Homma sentenced to firing squad (2-11-46)

The Pittsburgh Press (February 11, 1946)

Homma sentenced to firing squad

U.S. high court won’t intervene

MANILA (UP) – Lt. Gen. Masaharu Homma, conqueror of Bataan and Corregidor, was convicted by a U.S. military commission today of permitting his troops to commit atrocities and was sentenced to be “shot to death with musketry.”

The U.S. Supreme Court today refused to intervene in Homma’s trial, turning down petitions by the general’s attorneys that the case be removed from the jurisdiction of the military court.

The Manila verdict held Homma directly responsible for 80,735 killings and tortures including those on the Bataan death march and in the bombing of Manila after it was declared an open city, December 26, 1941.

He was acquitted of a charge in a second indictment that he refused to grant quarter to American troops in Manila Bay when Gen. Jonathan M. Wainwright offered to surrender May 6, 1942.
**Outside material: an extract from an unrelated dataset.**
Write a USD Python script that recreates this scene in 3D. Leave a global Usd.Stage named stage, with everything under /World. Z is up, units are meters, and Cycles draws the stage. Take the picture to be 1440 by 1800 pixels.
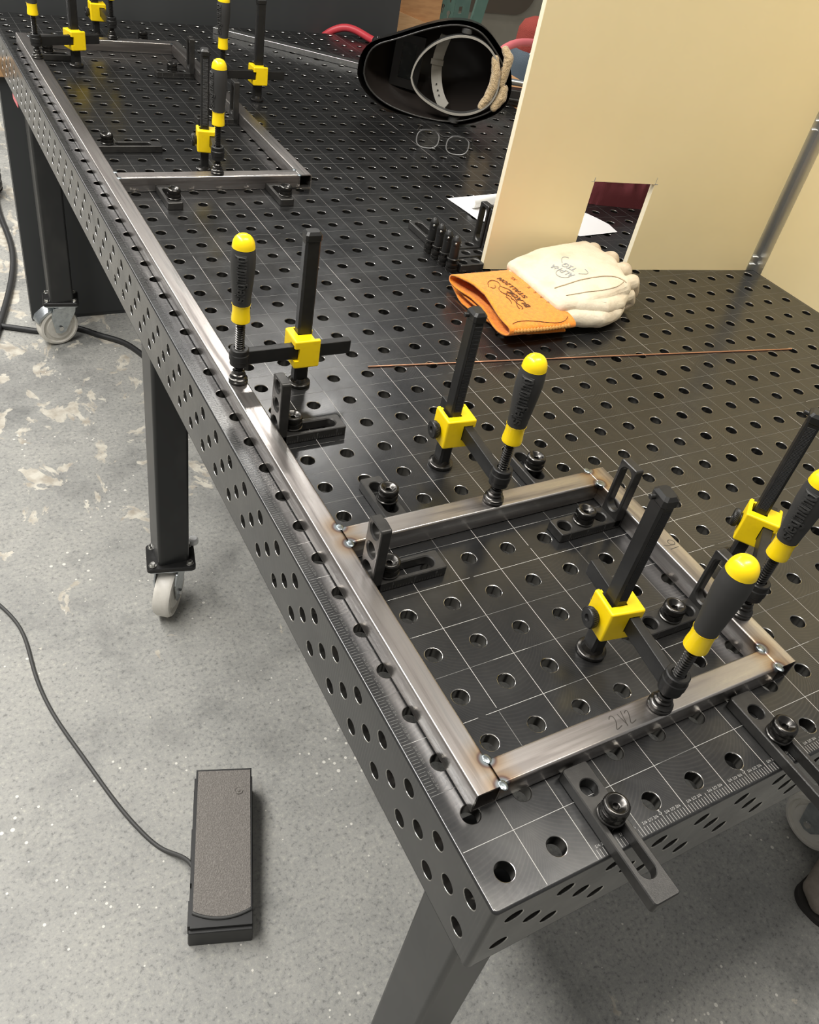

Homma glanced about the courtroom and then thanked the commission for the “courteous ways of the people who conducted the trial.” He was escorted immediately back to prison.

The conviction and sentence, as in the case of Lt. Gen. Tomoyuki Yamashita, who previously was sentenced to death by hanging for war crimes in the Philippines, are subject to review by Lt. Gen. W. D. Styer, commander of Western Pacific forces.

If Gen. Styer concurs in the death penalty he must pass the case on to Gen. Douglas MacArthur, supreme Allied commander, for final approval.